After reading the part, Backlash, of the Disappearing Daughters by Gita Aravamudan, it is clear that the story and all the information were told very well. It gave me a distinct insight into the living of people in some part of India . I can see that lives there were full of discrimination and prejudice towards females, and, consequently, those females lived a very unhappy and miserable life no better than one of a slave, oppressed by all kinds of unfair practices. Apparently, the woman who was seen as a wife, in reality, was just an absolute slave—a sex slave and a ‘son-producing machine’.

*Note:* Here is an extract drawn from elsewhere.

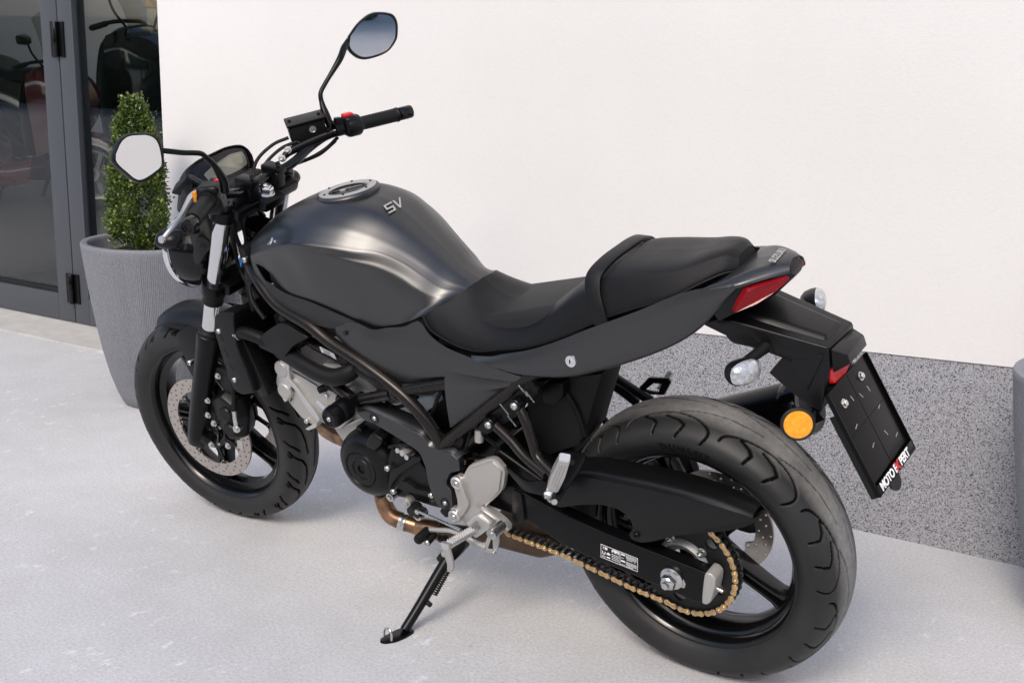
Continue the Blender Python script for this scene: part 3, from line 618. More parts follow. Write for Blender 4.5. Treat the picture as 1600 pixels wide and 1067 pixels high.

The early part of this chapter mentioned about a woman who was killed by her husband for not agreeing to sleep with all his brothers. To me, this sounds totally disgusting; nothing can be justifiable about this repugnant act at all. It seems like marriage was not in the least based on love; there was simply no emotion or sentiment the man had towards the woman besides his desire for mere sexual pleasure and for male heirs. How could he share his wife with others? How could he kill her? This is just unbelievable. Besides, I really wonder whether that man was brought to court and ended up in jail for his crime or not. If he was not, it is just too barbaric of that society.
Later in that chapter, it is more obvious that the reason of men sharing the same wife in many Indian societies is that the number of males very far outnumbers the number of females and thus it can be very expensive for poor families to afford a wife for their son. And this leads to the buying and selling of women to get married into male families. To me, it is already extremely unreasonable to sell their own daughters for money; daughters are human, too. In fact, the crisis of not having enough women results merely from the inhuman practice of sex-selection abortion. Many female fetuses or newly-born baby girls has been killed. They think having a daughter is a burden, and the daughter, although kept until fully grown-up, would never live a happy life.
All in all, it is both repulsive and sad to learn that a woman in those Indian societies has been treated this badly. She is regarded as no better than an animal which, after marriage, no longer has control over any part of her body, “let alone her womb”. This shows an extreme inequality between different genders, which is nothing but unfair for women. Anyway, it has been clear that the solution is not impossible. I think, as long as sex-selection abortion and female infanticide stops, there will be appropriate number of women to marry men, and the cost of getting a wife will not be as difficult and expensive. As a result, there will be no more need to share a wife with other brothers and this will put an end to the living death of the women.